Önümüzdeki süreç sermayenin saldırı maliyetini epey düşüren yeni KHKlere ve emekçilerin savunma hattını yaran yeni iadelere gebedir.
Sermaye devletinin kamu emekçilerinin iş güvencesini tümden ortadan kaldıran KHK saldırısı karşısında KESK yönetiminin pasif ve etkisiz eylemlerine,15 Ağustosta PTT önünde bir basın açıklamasıyla bir yenisi eklendi. Bu defa da Başbakana faks çekme eylemi(!) gerçekleştirildi.
150 civarında kamu emekçisinin katıldığı basın açıklamasında KESK pankartı açılırken, emekçiler Yeni yasaları istemiyoruz, İş güvencemiz yok edilemez, Otoriter rejim değil, demokratik rejim , Keyfi uygulama değil, demokratik hukuk devleti istiyoruz! yazılı dövizler taşıdılar. Memur düşmanı hükümet istifa!, Kararname geriye çekilsin!, Baskı yasaları kaldırılsın! gibi sloganlar attılar.
Basın açıklamasında, her zaman olduğu gibi, eğer bu kararname geri çekilmezse mücadelemize devam edeceğiz söylemleri önplana çıkıyordu. KESK Başkanı Siyami Erdem yaptığı konuşmada; Cumhurbaşkanının da Kararnameyi imzalamayarak ikinci kez iade edeceğine inanıyorum. Çünkü bu kararname anayasaya aykırıdır, bu kararname hukuksuzluğu özendirmektedir. Hükümetin hukuk dışı tutumuna karşı Cumhurbaşkanını hukuk devletine sahip çıkmaya çağırıyoruz. dedi.
Bir önceki faks eyleminde, hükümete Kopenhag Kriterlerine göre karar alıp hareket etmesi gerektiği dersini veren Erdem, bu defa da Cumhurbaşkanından medet uman sözleriyle basın açıklamasını ve Başbakana faks çekerek de eylemi bitirdi.

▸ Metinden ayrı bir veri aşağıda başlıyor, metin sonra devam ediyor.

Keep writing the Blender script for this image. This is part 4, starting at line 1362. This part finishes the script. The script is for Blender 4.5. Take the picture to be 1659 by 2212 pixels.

Kanun Hükmünde Kararname saldırılarına devam eden sermaye devletinin, kamu çalışanlarına karşı çıkardığı kararnameler İzmirdeki KESK şubeleri tarafından protesto edildi.
15 Ağustos günü yaklaşık 800 emekçinin katıldığı eylem, her zaman olduğu gibi Sümerbank önünden Konak Meydanına yapılan yürüyüşle başladı. Eylemde; Yılgınlık yok direniş var!, Çetelere kıyak emekçiye dayak, bu abluka dağıtılacak!, Emekçi düşmanı hükümet istifa!, MAİ, MİGA, tahkim, kahrolsun emperyalizm! sloganlarının yanısıra Zindanlar boşalsın tutsaklara özgürlük!, Devrimci tutsaklar onurumuzdur!, Hücrelere girmeyeceğiz! sloganları da atıldı.
KESK dönem sözcüsü Alim Murathanın okuduğu basın metninde; Hükümet, kamu emekçilerinin iş güvencesini ortadan kaldırmaya çalışacağına emekçilerin ve halkın gerçek sorunlarıyla ilgilenmelidir. Ülkenin gerçek sorunu, demokratikleşmedir, işsizliktir, açlık ve yoksulluğun son bulmasıdır, adaletsiz gelir dağılımının düzeltilmesidir. denildi.
Basın metninin okunmasının ardından eylem sloganlarla bitirildi.